- RAW DATA

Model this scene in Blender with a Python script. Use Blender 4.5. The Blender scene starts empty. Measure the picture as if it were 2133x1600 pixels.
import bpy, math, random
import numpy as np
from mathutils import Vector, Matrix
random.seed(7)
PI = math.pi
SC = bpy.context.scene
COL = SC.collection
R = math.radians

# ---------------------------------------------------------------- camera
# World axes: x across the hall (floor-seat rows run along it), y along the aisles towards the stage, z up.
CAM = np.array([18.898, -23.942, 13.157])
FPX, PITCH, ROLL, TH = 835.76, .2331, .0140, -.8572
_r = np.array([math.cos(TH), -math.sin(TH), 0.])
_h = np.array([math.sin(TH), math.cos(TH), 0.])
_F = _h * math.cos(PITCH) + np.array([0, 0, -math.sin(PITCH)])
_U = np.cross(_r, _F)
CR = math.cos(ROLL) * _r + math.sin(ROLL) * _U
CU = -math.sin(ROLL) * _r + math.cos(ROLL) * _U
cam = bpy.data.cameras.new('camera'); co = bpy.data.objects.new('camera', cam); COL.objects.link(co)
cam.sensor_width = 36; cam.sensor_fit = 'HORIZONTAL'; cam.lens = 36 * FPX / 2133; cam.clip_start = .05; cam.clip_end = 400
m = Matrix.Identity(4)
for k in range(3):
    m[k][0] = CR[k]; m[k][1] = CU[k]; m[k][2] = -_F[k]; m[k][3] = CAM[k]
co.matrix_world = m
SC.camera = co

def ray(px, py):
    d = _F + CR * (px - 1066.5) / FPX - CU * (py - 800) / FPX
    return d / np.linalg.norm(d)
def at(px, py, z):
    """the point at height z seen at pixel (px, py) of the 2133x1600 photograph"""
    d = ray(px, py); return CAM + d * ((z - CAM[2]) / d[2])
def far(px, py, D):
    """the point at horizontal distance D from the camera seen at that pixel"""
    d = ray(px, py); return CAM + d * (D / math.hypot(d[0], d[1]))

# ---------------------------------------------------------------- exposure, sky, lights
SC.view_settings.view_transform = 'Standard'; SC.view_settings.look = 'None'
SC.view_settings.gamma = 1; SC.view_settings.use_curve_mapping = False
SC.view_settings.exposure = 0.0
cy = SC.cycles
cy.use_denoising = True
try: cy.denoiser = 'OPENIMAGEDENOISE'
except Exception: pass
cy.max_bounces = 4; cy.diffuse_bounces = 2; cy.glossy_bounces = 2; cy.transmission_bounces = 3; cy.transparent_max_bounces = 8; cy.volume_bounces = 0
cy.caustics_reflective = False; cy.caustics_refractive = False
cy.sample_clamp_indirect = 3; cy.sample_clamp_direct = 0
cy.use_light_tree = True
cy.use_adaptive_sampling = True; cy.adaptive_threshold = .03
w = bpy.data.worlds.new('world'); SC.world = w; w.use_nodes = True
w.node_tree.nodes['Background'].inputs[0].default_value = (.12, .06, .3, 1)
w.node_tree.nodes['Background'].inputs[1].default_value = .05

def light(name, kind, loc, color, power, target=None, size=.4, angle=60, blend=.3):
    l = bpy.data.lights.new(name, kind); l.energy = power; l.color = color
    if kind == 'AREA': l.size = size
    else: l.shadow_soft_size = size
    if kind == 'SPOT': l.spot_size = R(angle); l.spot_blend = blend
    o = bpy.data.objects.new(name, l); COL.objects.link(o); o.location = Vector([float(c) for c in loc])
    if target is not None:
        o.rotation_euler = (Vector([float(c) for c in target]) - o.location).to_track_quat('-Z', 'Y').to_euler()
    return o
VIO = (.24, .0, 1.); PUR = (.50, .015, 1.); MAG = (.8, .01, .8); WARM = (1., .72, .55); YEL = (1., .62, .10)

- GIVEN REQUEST
What are the exact lines from the beginning of the material through the line containing "d = ray(px, py); return CAM + d * (D"? Write out those lines alone.

- OUTPUT
Model this scene in Blender with a Python script. Use Blender 4.5. The Blender scene starts empty. Measure the picture as if it were 2133x1600 pixels.
import bpy, math, random
import numpy as np
from mathutils import Vector, Matrix
random.seed(7)
PI = math.pi
SC = bpy.context.scene
COL = SC.collection
R = math.radians

# ---------------------------------------------------------------- camera
# World axes: x across the hall (floor-seat rows run along it), y along the aisles towards the stage, z up.
CAM = np.array([18.898, -23.942, 13.157])
FPX, PITCH, ROLL, TH = 835.76, .2331, .0140, -.8572
_r = np.array([math.cos(TH), -math.sin(TH), 0.])
_h = np.array([math.sin(TH), math.cos(TH), 0.])
_F = _h * math.cos(PITCH) + np.array([0, 0, -math.sin(PITCH)])
_U = np.cross(_r, _F)
CR = math.cos(ROLL) * _r + math.sin(ROLL) * _U
CU = -math.sin(ROLL) * _r + math.cos(ROLL) * _U
cam = bpy.data.cameras.new('camera'); co = bpy.data.objects.new('camera', cam); COL.objects.link(co)
cam.sensor_width = 36; cam.sensor_fit = 'HORIZONTAL'; cam.lens = 36 * FPX / 2133; cam.clip_start = .05; cam.clip_end = 400
m = Matrix.Identity(4)
for k in range(3):
    m[k][0] = CR[k]; m[k][1] = CU[k]; m[k][2] = -_F[k]; m[k][3] = CAM[k]
co.matrix_world = m
SC.camera = co

def ray(px, py):
    d = _F + CR * (px - 1066.5) / FPX - CU * (py - 800) / FPX
    return d / np.linalg.norm(d)
def at(px, py, z):
    """the point at height z seen at pixel (px, py) of the 2133x1600 photograph"""
    d = ray(px, py); return CAM + d * ((z - CAM[2]) / d[2])
def far(px, py, D):
    """the point at horizontal distance D from the camera seen at that pixel"""
    d = ray(px, py); return CAM + d * (D / math.hypot(d[0], d[1]))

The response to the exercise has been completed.